Golden sculpture of a Bombay dabbawallah

I take a short last-chance trip throughout the sensational six floors of this modernist hotel.  Going down the main (that is to say public) stairwell from the glass-and-steel lobby, I come to the now-closed door of Amaranta coastal-cuisine restaurant.

Outside it is a lifesize gold sculpture I noticed when the door was open last night, for our memorable dinner.  The sculpture shows a man with a bicycle bearing about eight tiffin boxes, all gold.
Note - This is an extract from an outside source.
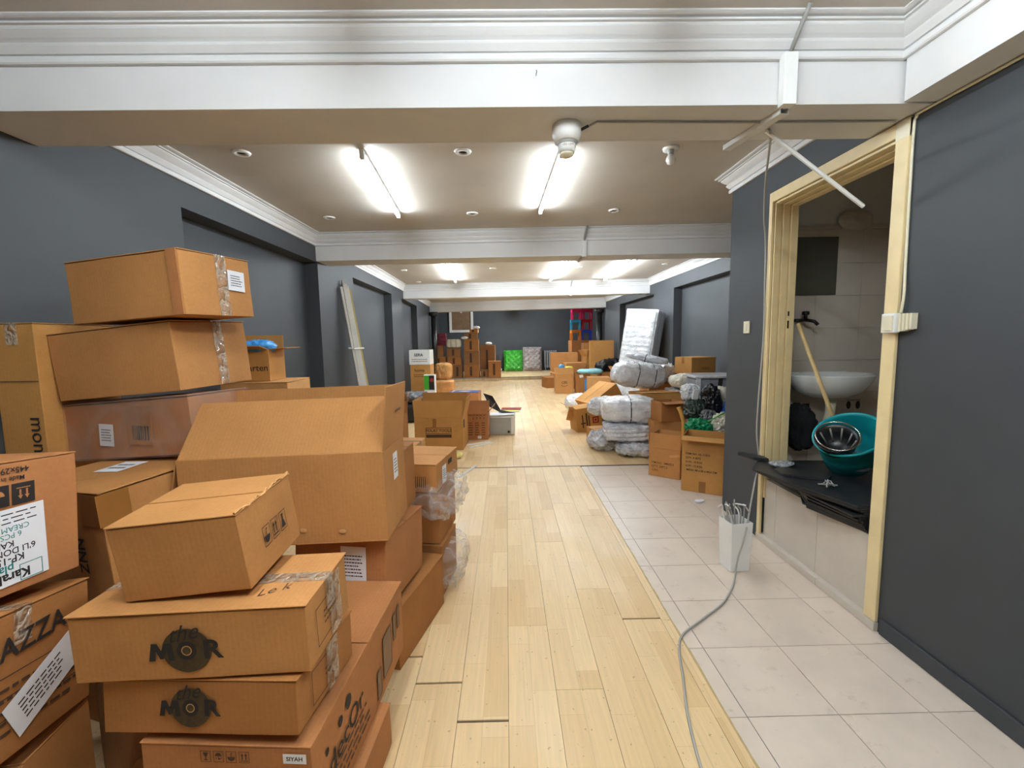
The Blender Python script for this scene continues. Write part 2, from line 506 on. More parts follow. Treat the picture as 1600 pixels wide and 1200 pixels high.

The guy is dressed completely (hat and boiler suit and shoes) in watches, held together like milkbottle tops when, as a child, one made them into a basket. This is, indeed, a homage to the celebrated tiffin carriers (dabbawallahs) of Mumbai, who miraculously manage to cycle the right meal to the right  business person at the right time, day after day.

Notice the vendor's cart on top of the tuk-tuk - Delhi, India

Notice the vendor's cart on top of the tuk-tuk

And so, off to the real world, the solid mass of traffic (is it true an additional 30,000 vehicles come into the Delhi scene every week?  Waved off by all my friends at the ‘world’s most luxurious hotel’, I am soon stuck in a jam.  I sit next to a police car, an ancient Ambassador.

Good luck cars in India are white, silver or gold.  Black is not auspicious, although no-one has told ambassadors (small A) as the diplomatic corps, completely, goes for black.

Near Connaught Place, the focus of old Delhi and what some say will once again emerge as its centre, there are some tuk tuks.  What is new?  Well, the little carts selling drinks and snacks that are transported to and from their slot by tuk tuk (see the photo).

Police car, Delhi (it is a traditional Ambassador)

In New York the vendors at Central Park South are picked up by serious trucks.  Here you simply shove  your cart on a tuk tuk.  What else is new since my last visit?

The streets are noticeably cleaner, many traditional white bungalows are now in danger of their roofs falling in because of the weight of the solar panels they bear – and the pavements are still so high off the road that even this energetic runner can barely make the grade.  Heaven help any handicapped person, or someone with a stroller.